Directive. Repeat verbatim only the lines from the opening of the material below through the one that contains "trunk_mesh(14.5, .115, 4.5, 9))".
──────── Extracted entries ────────
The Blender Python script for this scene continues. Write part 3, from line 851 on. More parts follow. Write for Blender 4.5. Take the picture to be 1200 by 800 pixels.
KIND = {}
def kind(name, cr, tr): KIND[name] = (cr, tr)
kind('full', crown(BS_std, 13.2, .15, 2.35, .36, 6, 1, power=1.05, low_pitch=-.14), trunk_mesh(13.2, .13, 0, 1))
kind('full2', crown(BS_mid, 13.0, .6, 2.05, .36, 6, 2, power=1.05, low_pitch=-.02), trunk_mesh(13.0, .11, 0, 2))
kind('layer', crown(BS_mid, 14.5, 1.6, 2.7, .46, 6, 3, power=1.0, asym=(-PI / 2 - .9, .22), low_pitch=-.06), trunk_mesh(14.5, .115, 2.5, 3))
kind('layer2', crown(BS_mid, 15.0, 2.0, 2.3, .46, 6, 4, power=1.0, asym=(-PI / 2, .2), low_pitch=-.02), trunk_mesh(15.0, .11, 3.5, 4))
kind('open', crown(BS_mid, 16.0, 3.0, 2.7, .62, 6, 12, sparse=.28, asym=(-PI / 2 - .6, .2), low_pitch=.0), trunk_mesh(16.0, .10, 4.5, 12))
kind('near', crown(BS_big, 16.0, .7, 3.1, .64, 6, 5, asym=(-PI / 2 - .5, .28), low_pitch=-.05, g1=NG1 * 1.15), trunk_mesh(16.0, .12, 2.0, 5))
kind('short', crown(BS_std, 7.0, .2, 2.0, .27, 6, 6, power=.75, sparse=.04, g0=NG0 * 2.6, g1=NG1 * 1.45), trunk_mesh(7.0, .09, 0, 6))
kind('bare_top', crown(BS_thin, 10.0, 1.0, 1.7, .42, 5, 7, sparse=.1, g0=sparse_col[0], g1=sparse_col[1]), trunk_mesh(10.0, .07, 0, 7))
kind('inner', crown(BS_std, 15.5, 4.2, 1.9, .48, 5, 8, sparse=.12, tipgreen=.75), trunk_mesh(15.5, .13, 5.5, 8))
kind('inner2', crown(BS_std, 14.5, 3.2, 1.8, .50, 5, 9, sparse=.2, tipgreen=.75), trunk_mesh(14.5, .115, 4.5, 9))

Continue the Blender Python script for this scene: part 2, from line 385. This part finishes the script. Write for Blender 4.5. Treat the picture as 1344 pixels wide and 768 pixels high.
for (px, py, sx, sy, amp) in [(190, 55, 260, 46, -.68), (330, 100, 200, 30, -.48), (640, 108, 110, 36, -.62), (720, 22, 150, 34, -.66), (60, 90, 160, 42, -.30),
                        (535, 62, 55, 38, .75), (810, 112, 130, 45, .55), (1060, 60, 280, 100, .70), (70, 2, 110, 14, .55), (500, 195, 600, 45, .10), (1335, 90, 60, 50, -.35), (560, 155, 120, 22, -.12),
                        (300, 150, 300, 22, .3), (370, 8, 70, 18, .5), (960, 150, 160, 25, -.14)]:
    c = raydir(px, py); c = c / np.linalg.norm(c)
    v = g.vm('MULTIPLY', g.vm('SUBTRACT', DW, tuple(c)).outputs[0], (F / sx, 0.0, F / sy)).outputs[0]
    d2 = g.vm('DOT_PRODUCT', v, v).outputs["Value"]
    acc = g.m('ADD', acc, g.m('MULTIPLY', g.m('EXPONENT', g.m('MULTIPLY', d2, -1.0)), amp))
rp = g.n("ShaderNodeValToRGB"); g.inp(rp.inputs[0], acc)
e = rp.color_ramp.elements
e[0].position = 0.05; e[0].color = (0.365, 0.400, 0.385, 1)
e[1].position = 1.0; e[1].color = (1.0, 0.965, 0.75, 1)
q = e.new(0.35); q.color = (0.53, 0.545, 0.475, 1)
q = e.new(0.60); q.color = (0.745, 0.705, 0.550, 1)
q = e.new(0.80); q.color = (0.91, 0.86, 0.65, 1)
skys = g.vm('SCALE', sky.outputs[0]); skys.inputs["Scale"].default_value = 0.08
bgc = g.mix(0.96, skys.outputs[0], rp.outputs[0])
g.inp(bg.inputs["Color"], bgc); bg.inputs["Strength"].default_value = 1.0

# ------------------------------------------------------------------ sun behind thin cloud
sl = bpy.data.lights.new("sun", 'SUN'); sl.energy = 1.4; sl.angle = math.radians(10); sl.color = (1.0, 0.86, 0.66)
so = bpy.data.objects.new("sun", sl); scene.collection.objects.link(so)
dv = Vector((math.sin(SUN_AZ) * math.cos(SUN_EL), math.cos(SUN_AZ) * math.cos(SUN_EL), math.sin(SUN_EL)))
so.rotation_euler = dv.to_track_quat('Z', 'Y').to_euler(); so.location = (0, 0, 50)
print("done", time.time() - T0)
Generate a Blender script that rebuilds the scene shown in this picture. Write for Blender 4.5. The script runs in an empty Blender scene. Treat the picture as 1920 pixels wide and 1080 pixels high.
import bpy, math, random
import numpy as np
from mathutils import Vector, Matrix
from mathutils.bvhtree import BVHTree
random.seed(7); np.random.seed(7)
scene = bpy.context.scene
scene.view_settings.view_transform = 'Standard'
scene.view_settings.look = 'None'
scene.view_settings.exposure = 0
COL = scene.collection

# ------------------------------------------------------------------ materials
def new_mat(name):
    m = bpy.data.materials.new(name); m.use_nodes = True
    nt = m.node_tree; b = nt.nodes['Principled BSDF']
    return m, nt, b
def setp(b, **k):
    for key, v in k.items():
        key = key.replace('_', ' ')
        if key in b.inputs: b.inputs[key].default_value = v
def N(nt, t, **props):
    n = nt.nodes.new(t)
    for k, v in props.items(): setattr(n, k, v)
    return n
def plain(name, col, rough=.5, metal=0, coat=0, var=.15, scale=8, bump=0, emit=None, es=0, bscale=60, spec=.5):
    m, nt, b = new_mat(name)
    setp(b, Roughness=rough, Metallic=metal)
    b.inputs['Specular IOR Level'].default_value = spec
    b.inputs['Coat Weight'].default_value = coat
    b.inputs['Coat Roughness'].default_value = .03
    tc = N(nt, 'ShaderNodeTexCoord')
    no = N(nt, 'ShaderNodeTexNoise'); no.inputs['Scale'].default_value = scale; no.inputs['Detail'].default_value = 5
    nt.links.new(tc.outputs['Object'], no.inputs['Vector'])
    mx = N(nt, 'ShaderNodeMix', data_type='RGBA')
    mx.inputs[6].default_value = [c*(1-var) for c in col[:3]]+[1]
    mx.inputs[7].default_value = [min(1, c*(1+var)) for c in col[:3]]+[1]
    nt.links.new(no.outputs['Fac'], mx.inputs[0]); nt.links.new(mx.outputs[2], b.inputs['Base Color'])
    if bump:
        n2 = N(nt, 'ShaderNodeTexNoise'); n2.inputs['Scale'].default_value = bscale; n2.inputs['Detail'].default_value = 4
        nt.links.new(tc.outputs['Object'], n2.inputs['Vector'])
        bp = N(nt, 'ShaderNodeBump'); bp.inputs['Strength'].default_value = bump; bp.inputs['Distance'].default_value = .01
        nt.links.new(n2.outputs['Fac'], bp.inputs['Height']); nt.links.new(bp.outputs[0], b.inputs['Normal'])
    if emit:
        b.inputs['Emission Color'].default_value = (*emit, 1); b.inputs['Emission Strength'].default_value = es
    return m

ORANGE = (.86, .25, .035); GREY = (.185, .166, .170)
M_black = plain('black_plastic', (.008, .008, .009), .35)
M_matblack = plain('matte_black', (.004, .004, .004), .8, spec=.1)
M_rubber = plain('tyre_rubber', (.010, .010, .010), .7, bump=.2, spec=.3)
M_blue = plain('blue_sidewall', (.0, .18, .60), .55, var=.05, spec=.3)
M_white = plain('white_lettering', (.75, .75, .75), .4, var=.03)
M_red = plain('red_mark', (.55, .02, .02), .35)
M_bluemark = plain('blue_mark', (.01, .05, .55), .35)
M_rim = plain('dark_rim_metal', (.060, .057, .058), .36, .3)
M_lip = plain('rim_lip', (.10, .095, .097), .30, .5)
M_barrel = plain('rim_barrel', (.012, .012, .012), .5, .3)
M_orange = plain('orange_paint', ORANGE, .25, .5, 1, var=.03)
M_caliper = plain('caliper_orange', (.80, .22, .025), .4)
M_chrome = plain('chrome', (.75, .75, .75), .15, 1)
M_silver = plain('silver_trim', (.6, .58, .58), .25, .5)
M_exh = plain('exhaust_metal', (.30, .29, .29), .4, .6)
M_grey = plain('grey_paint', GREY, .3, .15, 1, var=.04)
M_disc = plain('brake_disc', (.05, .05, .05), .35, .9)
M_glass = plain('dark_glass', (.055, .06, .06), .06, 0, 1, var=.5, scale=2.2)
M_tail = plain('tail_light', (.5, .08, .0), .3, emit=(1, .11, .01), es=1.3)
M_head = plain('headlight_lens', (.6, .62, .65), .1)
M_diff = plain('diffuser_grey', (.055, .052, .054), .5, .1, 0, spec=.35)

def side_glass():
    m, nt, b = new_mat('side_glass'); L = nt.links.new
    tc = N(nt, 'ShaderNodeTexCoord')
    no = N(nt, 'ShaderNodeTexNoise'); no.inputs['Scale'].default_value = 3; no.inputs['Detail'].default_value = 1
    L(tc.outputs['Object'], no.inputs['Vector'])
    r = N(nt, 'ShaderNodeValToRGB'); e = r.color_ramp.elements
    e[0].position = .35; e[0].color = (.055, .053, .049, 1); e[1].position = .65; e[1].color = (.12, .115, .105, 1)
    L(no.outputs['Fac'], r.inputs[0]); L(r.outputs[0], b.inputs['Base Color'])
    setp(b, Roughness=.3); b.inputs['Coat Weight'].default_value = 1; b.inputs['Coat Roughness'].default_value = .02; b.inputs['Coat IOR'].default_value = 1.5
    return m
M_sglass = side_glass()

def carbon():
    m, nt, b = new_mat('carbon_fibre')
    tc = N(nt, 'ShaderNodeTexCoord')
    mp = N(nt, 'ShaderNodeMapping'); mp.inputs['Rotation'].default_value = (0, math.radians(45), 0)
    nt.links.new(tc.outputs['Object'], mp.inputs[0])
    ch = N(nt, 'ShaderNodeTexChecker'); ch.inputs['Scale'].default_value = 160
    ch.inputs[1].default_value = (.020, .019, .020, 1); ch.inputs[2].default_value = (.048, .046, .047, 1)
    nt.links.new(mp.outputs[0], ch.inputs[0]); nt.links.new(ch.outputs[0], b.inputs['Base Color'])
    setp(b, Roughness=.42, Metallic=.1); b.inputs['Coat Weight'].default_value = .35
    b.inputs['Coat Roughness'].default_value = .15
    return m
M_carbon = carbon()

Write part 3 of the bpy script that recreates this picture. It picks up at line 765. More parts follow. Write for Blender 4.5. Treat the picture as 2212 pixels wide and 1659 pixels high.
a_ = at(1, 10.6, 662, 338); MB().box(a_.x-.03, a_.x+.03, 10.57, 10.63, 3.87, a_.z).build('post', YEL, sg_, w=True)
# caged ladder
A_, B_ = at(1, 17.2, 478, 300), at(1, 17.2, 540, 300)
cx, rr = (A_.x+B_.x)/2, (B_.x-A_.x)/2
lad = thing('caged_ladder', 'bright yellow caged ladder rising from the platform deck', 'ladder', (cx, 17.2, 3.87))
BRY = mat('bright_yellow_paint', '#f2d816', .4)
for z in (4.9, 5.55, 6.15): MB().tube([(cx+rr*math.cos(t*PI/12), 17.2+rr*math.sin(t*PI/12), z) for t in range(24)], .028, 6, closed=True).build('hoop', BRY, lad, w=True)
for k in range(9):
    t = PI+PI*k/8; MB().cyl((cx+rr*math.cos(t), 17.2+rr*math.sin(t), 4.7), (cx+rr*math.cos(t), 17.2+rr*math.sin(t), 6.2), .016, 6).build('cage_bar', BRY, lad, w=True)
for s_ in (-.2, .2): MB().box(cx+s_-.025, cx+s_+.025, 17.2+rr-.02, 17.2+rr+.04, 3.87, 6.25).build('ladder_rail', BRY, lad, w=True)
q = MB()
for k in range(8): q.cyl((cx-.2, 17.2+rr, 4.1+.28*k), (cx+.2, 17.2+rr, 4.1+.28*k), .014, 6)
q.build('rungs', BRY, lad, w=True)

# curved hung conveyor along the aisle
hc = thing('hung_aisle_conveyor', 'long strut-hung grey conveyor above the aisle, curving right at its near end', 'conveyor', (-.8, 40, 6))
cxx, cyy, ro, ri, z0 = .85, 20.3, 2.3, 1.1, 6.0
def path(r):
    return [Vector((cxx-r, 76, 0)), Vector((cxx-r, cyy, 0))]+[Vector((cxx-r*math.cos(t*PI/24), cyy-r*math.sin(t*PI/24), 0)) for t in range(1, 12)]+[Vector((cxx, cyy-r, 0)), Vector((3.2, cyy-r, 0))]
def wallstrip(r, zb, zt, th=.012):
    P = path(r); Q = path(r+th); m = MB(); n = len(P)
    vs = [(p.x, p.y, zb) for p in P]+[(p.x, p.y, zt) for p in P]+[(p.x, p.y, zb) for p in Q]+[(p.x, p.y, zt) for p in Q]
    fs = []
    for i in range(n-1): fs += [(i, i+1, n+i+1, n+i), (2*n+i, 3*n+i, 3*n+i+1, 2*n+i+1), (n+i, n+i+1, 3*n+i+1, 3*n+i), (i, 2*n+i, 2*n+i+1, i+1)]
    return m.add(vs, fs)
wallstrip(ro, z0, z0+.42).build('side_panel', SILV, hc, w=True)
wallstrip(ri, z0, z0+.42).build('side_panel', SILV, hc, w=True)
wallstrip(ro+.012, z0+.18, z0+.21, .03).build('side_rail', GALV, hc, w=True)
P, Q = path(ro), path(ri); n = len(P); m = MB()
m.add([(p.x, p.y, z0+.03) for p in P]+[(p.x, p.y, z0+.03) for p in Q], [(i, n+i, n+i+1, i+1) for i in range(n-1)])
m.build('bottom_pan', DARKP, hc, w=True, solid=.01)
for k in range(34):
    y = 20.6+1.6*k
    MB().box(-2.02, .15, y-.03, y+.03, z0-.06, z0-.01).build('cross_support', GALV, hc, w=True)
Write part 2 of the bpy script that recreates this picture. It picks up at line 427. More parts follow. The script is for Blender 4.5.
────────
Answer for this exercise.
The Blender Python script for this scene continues. Write part 3, from line 851 on. More parts follow. Write for Blender 4.5. Take the picture to be 1200 by 800 pixels.
KIND = {}
def kind(name, cr, tr): KIND[name] = (cr, tr)
kind('full', crown(BS_std, 13.2, .15, 2.35, .36, 6, 1, power=1.05, low_pitch=-.14), trunk_mesh(13.2, .13, 0, 1))
kind('full2', crown(BS_mid, 13.0, .6, 2.05, .36, 6, 2, power=1.05, low_pitch=-.02), trunk_mesh(13.0, .11, 0, 2))
kind('layer', crown(BS_mid, 14.5, 1.6, 2.7, .46, 6, 3, power=1.0, asym=(-PI / 2 - .9, .22), low_pitch=-.06), trunk_mesh(14.5, .115, 2.5, 3))
kind('layer2', crown(BS_mid, 15.0, 2.0, 2.3, .46, 6, 4, power=1.0, asym=(-PI / 2, .2), low_pitch=-.02), trunk_mesh(15.0, .11, 3.5, 4))
kind('open', crown(BS_mid, 16.0, 3.0, 2.7, .62, 6, 12, sparse=.28, asym=(-PI / 2 - .6, .2), low_pitch=.0), trunk_mesh(16.0, .10, 4.5, 12))
kind('near', crown(BS_big, 16.0, .7, 3.1, .64, 6, 5, asym=(-PI / 2 - .5, .28), low_pitch=-.05, g1=NG1 * 1.15), trunk_mesh(16.0, .12, 2.0, 5))
kind('short', crown(BS_std, 7.0, .2, 2.0, .27, 6, 6, power=.75, sparse=.04, g0=NG0 * 2.6, g1=NG1 * 1.45), trunk_mesh(7.0, .09, 0, 6))
kind('bare_top', crown(BS_thin, 10.0, 1.0, 1.7, .42, 5, 7, sparse=.1, g0=sparse_col[0], g1=sparse_col[1]), trunk_mesh(10.0, .07, 0, 7))
kind('inner', crown(BS_std, 15.5, 4.2, 1.9, .48, 5, 8, sparse=.12, tipgreen=.75), trunk_mesh(15.5, .13, 5.5, 8))
kind('inner2', crown(BS_std, 14.5, 3.2, 1.8, .50, 5, 9, sparse=.2, tipgreen=.75), trunk_mesh(14.5, .115, 4.5, 9))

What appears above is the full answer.